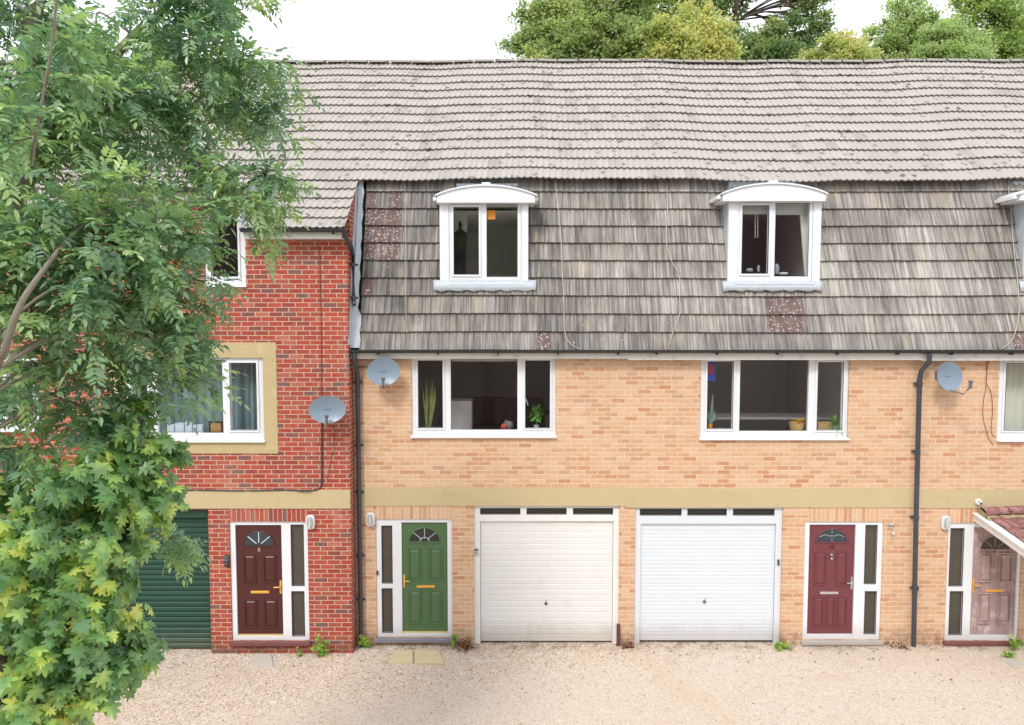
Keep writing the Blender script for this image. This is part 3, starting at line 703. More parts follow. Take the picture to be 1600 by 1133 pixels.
b = MB(); q = pr(1156, 316, 1201, 334, .2); b.box(q[0], q[1], .25, .262, q[2], q[3]); q = pr(1205, 316, 1268, 335, .2); b.box(q[0], q[1], .25, .262, q[2], q[3]); b.build('roller_blind', M['blind'], dB_)
m = MB(); q0 = W(1250, 335, .28); q1 = W(1266, 335, .28); q2 = W(1262, 431, .28); m.prism([(q0[0], q0[1]), (q1[0], q1[1]), (q2[0]+.02, q2[1]), (q2[0]-.05, q2[1])], .27, .30); m.build('curtain', M['curtain_pale'], dB_)
m = MB()
for dx in (0, 4): m.tube([(W(1180+dx, 335, .24)[0], .24, W(0, 335, .24)[1]), (W(1180+dx, 368, .24)[0], .24, W(0, 372, .24)[1])], .007, 5)
m.build('blind_cord', M['cord'], dB_)
# ---- the house with the weathered door
wC = pr(1560, 563.5, 1790, 687); dC = pr(1479, 817, 1595, 1001); gC = pr(1640, 793, 1868, 1012)
dqC = pr(1608, 320, 1744, 441, .12)
h11 = yellow_house(XB[4], XB[5], 'yellow brick terraced house with the weathered pink brown door', [wC, dC, gC], (764.5, 794), (555.5, 563.5), [dqC], [(8.2, 8.4, 5.0, 5.2, .5)])
window(h11, wC, [pr(1569.5, 567.5, 1611, 672.5, .03), pr(1622, 564.5, 1729, 676.5, .03), pr(1742, 567, 1781, 673, .03)], 0)
room(h11, wC[0]-.3, wC[1]+.3, wC[2]-.75, wC[3]+.15, .26, 4.0)
def curtain(parent, x0, x1, z0, z1, y, mat, folds=9, amp=.02):
    n = folds*8; vs = []; fs = []
    for i in range(n+1):
        x = x0+(x1-x0)*i/n; yy = y+amp*math.sin(i/n*folds*2*math.pi)+amp*.4*math.sin(i*1.7)
        vs += [(x, yy, z0), (x+.004*math.sin(i), yy*1.0+.004, z1)]
    m = MB(); m.add(vs, [(i*2, i*2+2, i*2+3, i*2+1) for i in range(n)]); return m.build('curtain', M[mat], parent, smooth=True)
curtain(h11, W(1578, 0, .3)[0], wC[1], wC[2]+.03, wC[3], .28, 'curtain_pale', 18)
SW = dict(pd=2.6, mat='door_worn', panels=[(.16,.45,.50,.77),(.60,.90,.50,.77),(.16,.45,.12,.40),(.60,.90,.12,.40)], fan=(.80,.33,.12), letter=.42, lx=.53, metal='brass', hand='l', hz=.47,
   no=('11', .775, .075, 'number_black'), bars='sun', barmat='door_worn', step='step', strip='upvc', sh=.07)
door_unit(h11, dC, pr(1518.5, 824, 1588.5, 995, .02), [pr(1483.8, 825.5, 1505, 916, .02), pr(1483, 924, 1503.5, 992, .02)], 0, SW)
soldier(h11, 1480, 795, 1595, 817, 0, 'ysold')
garage(h11, gC, pr(1650, 814, 1858, 1001, .06), [], 0, 'garage1', .098, .006)
dormer_px(h11, 1592, 1758, 313, 303, 286, (1603, 316, 1748, 442), [(1625, 321, 1665, 428), (1677, 318, 1727, 432)], (1594, 439.5, 1752, 455))
# ------------------------------------------------------------------ red houses
def main_z(y): return EAVE_R[1]+(y-EAVE_R[0])*(RIDGE[1]-EAVE_R[1])/(RIDGE[0]-EAVE_R[0])
RAISE = (-.55, W(0, 295, -.55)[1])
RJ = (.80, EAVE_R[1]+(1.35)*(RIDGE[1]-EAVE_R[1])/(RIDGE[0]-EAVE_R[0])+.03); rs_ = (RJ[1]-RAISE[1])/(RJ[0]-RAISE[0])
def red_house(x0, x1, label, holes, xr, cat_holes=()):
    """xr: the raised eave runs from x0 to xr"""
    h = thing('terraced_house', label, 'house', ((x0+x1)/2, YR, 0), 'red brick houses in the terrace')
    lowz = W(0, 371, YR)[1]+.03; hiz = RAISE[1]-.07
    m = MB(); m.plate(x0, xr, -.15, hiz, holes, YR, YR+.25); m.plate(xr, x1, -.15, lowz, [q for q in holes], YR, YR+.25)
    m.build('front_wall', M['rbrick'], h)
    m = MB(); m.prismx([(YR+.251, -.15), (YR+.251, lowz), (EAVE_R[0]+.4, main_z(EAVE_R[0]+.4)-.07), (BREAK[0]+.3, main_z(BREAK[0]+.3)-.08), (BREAK[0]+.3, -.15)], x1-.2, x1); m.build('side_wall', M['rbrick'], h)
    if x1 == XB[2]:
        sf = MB(); zt_ = 7.72; sf.prismx([(MAN_B[0]-.06, MAN_B[1]+.1), (MAN_B[0]-.02+.76*(zt_-MAN_B[1])/2.97, zt_), (MAN_B[0]-.20+.76*(zt_-MAN_B[1])/2.97, zt_), (MAN_B[0]-.20+.76*.45, MAN_B[1]+1.55), (MAN_B[0]-.19, MAN_B[1]+.1)], x1+.001, x1+.008); sf.build('step_flashing', M['lead'], h)
    m = MB(); m.prismx([(EAVE_R[0]+.05, hiz), (EAVE_R[0]+.05, main_z(EAVE_R[0])-.05), (RJ[0]-.3, main_z(RJ[0]-.3)-.05), (RJ[0]-.3, RJ[1]-.3*rs_-.12)], xr-.06, xr-.01); m.build('dormer_cheek', M['lead'], h)
    bz0, bz1 = W(0, 794.5, YR)[1], W(0, 765, YR)[1]
    m = MB(); m.box(x0, x1-.001, YR-.012, YR+.02, bz0, bz1); m.build('concrete_band', M['band'], h)
    shell(h, x0, x1, YR, M['rbrick'])
    for (a, b, zz, pz) in ((x0, xr, RAISE[1], -.10), (xr, x1+.0, EAVE_R[1], 0)):
        f1 = zz-.03; m = MB(); m.box(a, b-.03, YR-.21, YR-.185, f1-.12, f1); m.box(a, b-.03, YR-.1849, YR+.1, f1-.11, f1-.10); m.build('fascia', M['fascia'], h)
        gutter(h, a, b+.05, YR-.27, zz-.005)
    tiles('lower_roof', h, xr, x1+.03, EAVE_R, (BREAK[0]-.11+.0, main_z(BREAK[0]-.11)), 5, M['tile_up'], row0=25)
    felt(h, xr, x1, EAVE_R, (BREAK[0], main_z(BREAK[0])))
    tiles('raised_roof', h, x0, xr+.02, RAISE, RJ, 5, M['tile_up'], row0=60)
    felt(h, x0, xr, RAISE, RJ)
    tiles('upper_roof', h, x0, x1, (BREAK[0]-.11, main_z(BREAK[0]-.11)), RIDGE, 14, M['tile_up'], row0=30, holes=[(x0-1, xr, 0, RJ[1]-.22)])
    felt(h, x0, x1, (BREAK[0]+1.2, main_z(BREAK[0]+1.2)), RIDGE); felt(h, xr, x1, BREAK, (BREAK[0]+1.2, main_z(BREAK[0]+1.2)))
    ridge(h, x0, x1)
    return h
XR = W(386, 340, YR)[0]
rw1 = rect(195, 559, 412, 688, YR); rw2 = rect(318, 304, 383, 446, YR); rw3 = rect(196, 304, 256, 446, YR)
rd = rect(360.5, 815, 482, 1001, YR); rg = rect(104, 796, 328, 1040, YR)
h8 = red_house(XB[1], XB[2], 'red brick terraced house with the dark maroon door and green roller garage', [rw1, rw2, rw3, rd, rg], XR)
window(h8, rw1, [rect(209, 567, 231, 672, YR+.03), rect(245, 562.6, 348, 677, YR+.03), rect(360, 567, 401.5, 672, YR+.03)], YR)
window(h8, rw2, [rect(329.5, 324, 371.5, 432, YR+.03)], YR, sash=(0,))
window(h8, rw3, [rect(207, 324, 243, 432, YR+.03)], YR, sash=(0,))
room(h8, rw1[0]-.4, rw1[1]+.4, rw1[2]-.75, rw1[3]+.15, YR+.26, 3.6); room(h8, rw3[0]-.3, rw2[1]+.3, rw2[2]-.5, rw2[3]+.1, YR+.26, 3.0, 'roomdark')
curtain(h8, rw1[0]+.1, rw1[1]-.35, rw1[2]+.02, rw1[3]-.02, YR+.34, 'curtain_teal', 12, .018); curtain(h8, rw1[1]-.45, rw1[1]-.05, rw1[2]+.02, rw1[3]-.02, YR+.31, 'curtain_teal', 4, .02)
sr = rect(172, 535, 433, 708.5, YR); m = MB(); m.plate(sr[0], sr[1], sr[2], sr[3], [rw1], YR-.010, YR+.02); m.build('render_surround', M['render'], h8)
SMAR = dict(mat='door_maroon', panels=[(.15,.43,.475,.735),(.58,.87,.475,.735),(.15,.43,.07,.33),(.58,.87,.07,.33)], fan=(.815,.335,.125), letter=.395, lx=.5, metal='brass', hand='r', hz=.44,
   no=('8', .775, .095, 'number_silver'), bars='sun', fanglass='leaded', step='step')
door_unit(h8, rd, rect(369.3, 820.5, 441, 994, YR+.02), [rect(455, 820, 475, 915.5, YR+.02), rect(456, 924, 476, 994, YR+.02)], YR, SMAR)
soldier(h8, 359, 796, 481, 815, YR, 'rsold')
garage(h8, rg, (rg[0], rg[1], .02, rg[3]), [], YR, 'garage3', .088, roller=True)
h7 = red_house(XB[0], XB[1]-.0, 'red brick terraced house mostly hidden behind the trees at far left', [(-9.6, -7.6, 3.7, 4.9), (-9.7, -8.5, .1, 2.0)], XB[1]-.9)
window(h7, (-9.6, -7.6, 3.7, 4.9), [(-9.5, -9.1, 3.8, 4.8), (-9.0, -8.2, 3.8, 4.82), (-8.1, -7.7, 3.8, 4.8)], YR)
room(h7, -9.9, -7.4, 3.0, 5.0, YR+.26, 3.0)
SM2 = dict(SMAR); SM2['no'] = ('7', .775, .095, 'number_silver')
door_unit(h7, (-9.7, -8.5, .1, 2.0), (-9.62, -8.92, .14, 1.94), [(-8.8, -8.58, .2, .95), (-8.8, -8.58, 1.02, 1.92)], YR, SM2)
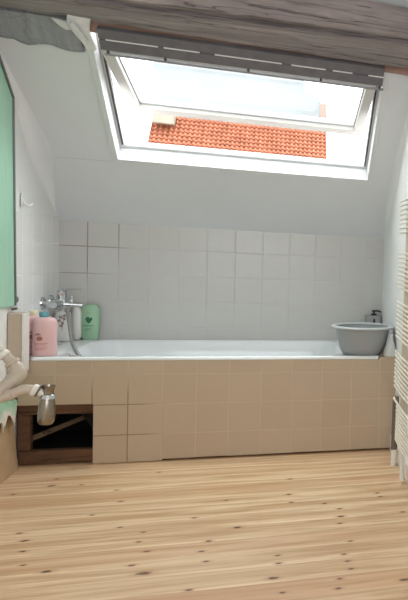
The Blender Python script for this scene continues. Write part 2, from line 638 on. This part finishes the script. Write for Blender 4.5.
# baseboard on the right
b = MB().box(W - .022, W, -3.9, -.005, 0, .085)
tag(b.build('baseboard_right', M_whiteplastic, bevel=.004), kind='structure')

# ------------------------------------------------------------------ roof window
win = thing('window_1', 'white roof window in the slope, its sash swung open outward', 'window', RP(.97, 0, 0))
win['kind'] = 'structure'
b = MB()
fx0, fx1 = .331, 1.616
rbox(b, fx0, fx1, 0, .0125, -.012, .0)
rbox(b, fx0, .3455, .0125, .84, -.012, .0)
rbox(b, 1.6015, fx1, .0125, .84, -.012, .0)
b.build('casing', M_frame, win, bevel=.002)
b = MB()
rbox(b, .346, 1.601, .013, .028, -.012, .112)
rbox(b, .346, .356, .028, .83, -.012, .112)
rbox(b, 1.591, 1.601, .028, .83, -.012, .112)
rbox(b, .346, 1.601, .815, .83, .0, .112)
b.build('reveal', M_frame, win)
b = MB()
rbox(b, .356, 1.591, .028, .044, .078, .114)
rbox(b, .356, .376, .044, .815, .078, .114)
rbox(b, 1.571, 1.591, .044, .815, .078, .114)
rbox(b, .356, 1.591, .79, .815, .078, .114)
b.build('frame', M_frame, win, bevel=.003)
b = MB()
for x in (.366, 1.573):
    rbox(b, x, x + .008, .05, .8, .073, .079)
b.build('seal', M_seal, win)

# sash: from hinge H to the swung-out bottom edge
Hp = Vector(RP(0, .66, .0))
Bp = Vector((0, .4365, 1.7635))
sd = (Hp - Bp)
SLEN = sd.length
sd.normalize()
sn = Vector((1, 0, 0)).cross(sd)
if sn.y < 0:
    sn = -sn


def SP(x, t, d):
    p = Bp + sd * t + sn * d
    return (x, p.y, p.z)


def sbox(mb, x0, x1, t0, t1, d0, d1):
    return mb.hexa([SP(x0, t0, d0), SP(x1, t0, d0), SP(x1, t1, d0), SP(x0, t1, d0)],
                   [SP(x0, t0, d1), SP(x1, t0, d1), SP(x1, t1, d1), SP(x0, t1, d1)])


sx0, sx1 = .386, 1.564
b = MB()
TOP = SLEN + .06
sbox(b, sx0, sx1, 0, .07, 0, .06)
sbox(b, sx0, sx0 + .048, .07, TOP, 0, .06)
sbox(b, sx1 - .048, sx1, .07, TOP, 0, .06)
sbox(b, sx0 + .048, sx1 - .048, TOP - .025, TOP, 0, .06)
sash = b.build('sash', M_sash, win, bevel=.004)
b = MB()
sbox(b, sx0 + .045, sx1 - .045, .067, TOP - .02, .042, .048)
b.build('pane', M_glass, sash)
b = MB()
sbox(b, sx0 + .048, sx0 + .054, .07, TOP - .03, .024, .03)
sbox(b, sx1 - .054, sx1 - .048, .07, TOP - .03, .024, .03)
sbox(b, sx0 + .048, sx1 - .048, .07, .075, .024, .03)
b.build('glazing_seal', M_blind_bar, sash)

# blind: cassette, white strips painted as light gaps, lower bar with nubs
bl = thing('pleated_blind', 'grey pleated blind folded up under the beam at the top of the roof window', 'blind', RP(.97, .72, -.02))
b = MB()
rbox(b, .395, 1.586, .738, .786, -.055, -.03)
b.build('fabric_stack', M_blind, bl, bevel=.003)
b = MB()
rbox(b, .395, 1.586, .796, .844, -.055, -.03)
b.build('head_rail', M_blind, bl, bevel=.003)
for x0, x1 in ((.42, .617), (.64, .781), (.842, 1.124), (1.165, 1.318), (1.35, 1.44), (1.515, 1.585)):
    b = MB()
    rbox(b, x0, x1, .786, .796, -.05, -.036)
    b.build('light_gap_strip', M_slot, bl)
b = MB()
rbox(b, .405, 1.594, .708, .718, -.052, -.038)
bar = b.build('pull_bar', M_blind_bar, bl, bevel=.002)
for x in (.42, .64, .98, 1.30, 1.575):
    b = MB()
    rbox(b, x - .005, x + .005, .712, .742, -.05, -.04)
    b.build('cord_clip', M_seal, bar)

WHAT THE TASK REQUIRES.
With the first line being the one containing "The Blender Python" and the last line the one containing "M_whiteplastic, bevel=.004), kind='structure')", transcribe exactly the lines above that fall in that range.

SOLUTION FOR THIS TASK.
The Blender Python script for this scene continues. Write part 2, from line 638 on. This part finishes the script. Write for Blender 4.5.
# baseboard on the right
b = MB().box(W - .022, W, -3.9, -.005, 0, .085)
tag(b.build('baseboard_right', M_whiteplastic, bevel=.004), kind='structure')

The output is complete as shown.